Exercise aim:
Give back the full listing, character for character, with no pictures.

===== Available data

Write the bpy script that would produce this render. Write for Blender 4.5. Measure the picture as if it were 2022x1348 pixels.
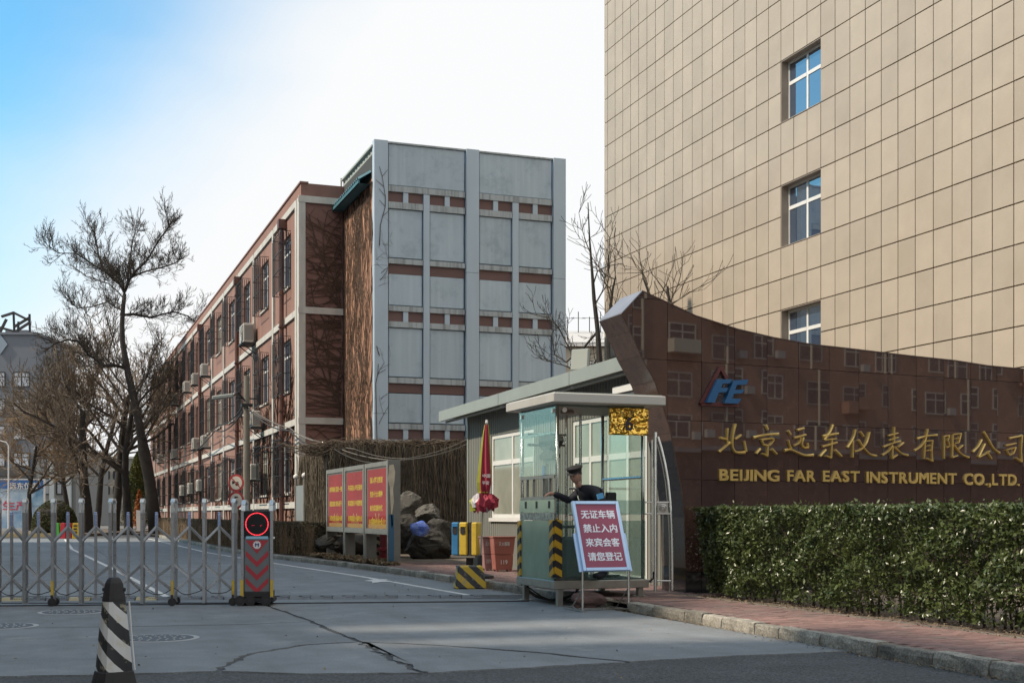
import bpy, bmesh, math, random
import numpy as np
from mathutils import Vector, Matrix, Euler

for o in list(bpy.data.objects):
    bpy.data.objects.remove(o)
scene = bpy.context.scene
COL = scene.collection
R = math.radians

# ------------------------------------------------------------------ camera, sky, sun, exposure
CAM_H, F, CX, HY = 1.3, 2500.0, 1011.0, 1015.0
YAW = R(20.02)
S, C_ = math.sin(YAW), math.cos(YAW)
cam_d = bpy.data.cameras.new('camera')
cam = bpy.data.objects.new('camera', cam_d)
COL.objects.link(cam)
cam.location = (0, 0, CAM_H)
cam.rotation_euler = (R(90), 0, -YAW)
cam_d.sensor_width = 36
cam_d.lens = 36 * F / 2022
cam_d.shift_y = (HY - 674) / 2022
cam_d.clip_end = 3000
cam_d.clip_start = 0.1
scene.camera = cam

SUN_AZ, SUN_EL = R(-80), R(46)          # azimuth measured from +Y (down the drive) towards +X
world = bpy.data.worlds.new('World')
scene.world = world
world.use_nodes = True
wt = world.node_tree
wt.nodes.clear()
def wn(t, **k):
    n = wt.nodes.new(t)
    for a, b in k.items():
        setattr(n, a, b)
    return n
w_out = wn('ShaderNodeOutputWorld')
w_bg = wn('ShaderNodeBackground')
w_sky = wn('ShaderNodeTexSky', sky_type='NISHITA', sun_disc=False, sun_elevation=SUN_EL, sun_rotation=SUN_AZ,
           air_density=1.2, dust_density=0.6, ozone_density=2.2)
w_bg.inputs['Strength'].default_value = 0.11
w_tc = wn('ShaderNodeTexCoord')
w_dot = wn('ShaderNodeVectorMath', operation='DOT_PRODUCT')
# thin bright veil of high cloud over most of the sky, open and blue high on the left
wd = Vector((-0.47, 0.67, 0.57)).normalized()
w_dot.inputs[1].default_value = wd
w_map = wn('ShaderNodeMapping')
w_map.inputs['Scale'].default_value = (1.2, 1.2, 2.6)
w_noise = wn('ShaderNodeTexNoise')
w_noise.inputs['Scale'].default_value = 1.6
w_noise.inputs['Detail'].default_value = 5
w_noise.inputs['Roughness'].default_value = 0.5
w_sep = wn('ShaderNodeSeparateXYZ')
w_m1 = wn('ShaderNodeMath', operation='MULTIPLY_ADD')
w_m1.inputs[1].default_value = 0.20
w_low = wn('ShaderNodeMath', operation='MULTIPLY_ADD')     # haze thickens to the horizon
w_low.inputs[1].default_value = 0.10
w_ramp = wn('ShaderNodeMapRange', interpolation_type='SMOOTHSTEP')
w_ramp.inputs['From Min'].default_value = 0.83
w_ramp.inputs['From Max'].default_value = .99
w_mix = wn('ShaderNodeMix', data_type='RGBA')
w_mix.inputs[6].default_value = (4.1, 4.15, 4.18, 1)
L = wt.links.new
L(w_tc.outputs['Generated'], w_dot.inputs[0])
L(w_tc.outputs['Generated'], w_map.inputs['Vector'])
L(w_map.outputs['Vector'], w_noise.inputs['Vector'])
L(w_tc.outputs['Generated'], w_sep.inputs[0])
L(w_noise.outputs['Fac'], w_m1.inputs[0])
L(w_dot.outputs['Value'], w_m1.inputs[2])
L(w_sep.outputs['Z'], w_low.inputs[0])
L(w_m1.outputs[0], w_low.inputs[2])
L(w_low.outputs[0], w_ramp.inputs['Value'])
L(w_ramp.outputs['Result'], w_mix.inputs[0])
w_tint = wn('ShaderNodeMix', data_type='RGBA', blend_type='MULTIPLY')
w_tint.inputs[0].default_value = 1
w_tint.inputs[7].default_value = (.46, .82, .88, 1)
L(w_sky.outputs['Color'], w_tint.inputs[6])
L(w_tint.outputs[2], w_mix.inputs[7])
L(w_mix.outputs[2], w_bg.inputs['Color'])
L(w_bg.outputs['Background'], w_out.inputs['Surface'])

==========

Solution below:
Write the bpy script that would produce this render. Write for Blender 4.5. Measure the picture as if it were 2022x1348 pixels.
import bpy, bmesh, math, random
import numpy as np
from mathutils import Vector, Matrix, Euler

for o in list(bpy.data.objects):
    bpy.data.objects.remove(o)
scene = bpy.context.scene
COL = scene.collection
R = math.radians

# ------------------------------------------------------------------ camera, sky, sun, exposure
CAM_H, F, CX, HY = 1.3, 2500.0, 1011.0, 1015.0
YAW = R(20.02)
S, C_ = math.sin(YAW), math.cos(YAW)
cam_d = bpy.data.cameras.new('camera')
cam = bpy.data.objects.new('camera', cam_d)
COL.objects.link(cam)
cam.location = (0, 0, CAM_H)
cam.rotation_euler = (R(90), 0, -YAW)
cam_d.sensor_width = 36
cam_d.lens = 36 * F / 2022
cam_d.shift_y = (HY - 674) / 2022
cam_d.clip_end = 3000
cam_d.clip_start = 0.1
scene.camera = cam

SUN_AZ, SUN_EL = R(-80), R(46)          # azimuth measured from +Y (down the drive) towards +X
world = bpy.data.worlds.new('World')
scene.world = world
world.use_nodes = True
wt = world.node_tree
wt.nodes.clear()
def wn(t, **k):
    n = wt.nodes.new(t)
    for a, b in k.items():
        setattr(n, a, b)
    return n
w_out = wn('ShaderNodeOutputWorld')
w_bg = wn('ShaderNodeBackground')
w_sky = wn('ShaderNodeTexSky', sky_type='NISHITA', sun_disc=False, sun_elevation=SUN_EL, sun_rotation=SUN_AZ,
           air_density=1.2, dust_density=0.6, ozone_density=2.2)
w_bg.inputs['Strength'].default_value = 0.11
w_tc = wn('ShaderNodeTexCoord')
w_dot = wn('ShaderNodeVectorMath', operation='DOT_PRODUCT')
# thin bright veil of high cloud over most of the sky, open and blue high on the left
wd = Vector((-0.47, 0.67, 0.57)).normalized()
w_dot.inputs[1].default_value = wd
w_map = wn('ShaderNodeMapping')
w_map.inputs['Scale'].default_value = (1.2, 1.2, 2.6)
w_noise = wn('ShaderNodeTexNoise')
w_noise.inputs['Scale'].default_value = 1.6
w_noise.inputs['Detail'].default_value = 5
w_noise.inputs['Roughness'].default_value = 0.5
w_sep = wn('ShaderNodeSeparateXYZ')
w_m1 = wn('ShaderNodeMath', operation='MULTIPLY_ADD')
w_m1.inputs[1].default_value = 0.20
w_low = wn('ShaderNodeMath', operation='MULTIPLY_ADD')     # haze thickens to the horizon
w_low.inputs[1].default_value = 0.10
w_ramp = wn('ShaderNodeMapRange', interpolation_type='SMOOTHSTEP')
w_ramp.inputs['From Min'].default_value = 0.83
w_ramp.inputs['From Max'].default_value = .99
w_mix = wn('ShaderNodeMix', data_type='RGBA')
w_mix.inputs[6].default_value = (4.1, 4.15, 4.18, 1)
L = wt.links.new
L(w_tc.outputs['Generated'], w_dot.inputs[0])
L(w_tc.outputs['Generated'], w_map.inputs['Vector'])
L(w_map.outputs['Vector'], w_noise.inputs['Vector'])
L(w_tc.outputs['Generated'], w_sep.inputs[0])
L(w_noise.outputs['Fac'], w_m1.inputs[0])
L(w_dot.outputs['Value'], w_m1.inputs[2])
L(w_sep.outputs['Z'], w_low.inputs[0])
L(w_m1.outputs[0], w_low.inputs[2])
L(w_low.outputs[0], w_ramp.inputs['Value'])
L(w_ramp.outputs['Result'], w_mix.inputs[0])
w_tint = wn('ShaderNodeMix', data_type='RGBA', blend_type='MULTIPLY')
w_tint.inputs[0].default_value = 1
w_tint.inputs[7].default_value = (.46, .82, .88, 1)
L(w_sky.outputs['Color'], w_tint.inputs[6])
L(w_tint.outputs[2], w_mix.inputs[7])
L(w_mix.outputs[2], w_bg.inputs['Color'])
L(w_bg.outputs['Background'], w_out.inputs['Surface'])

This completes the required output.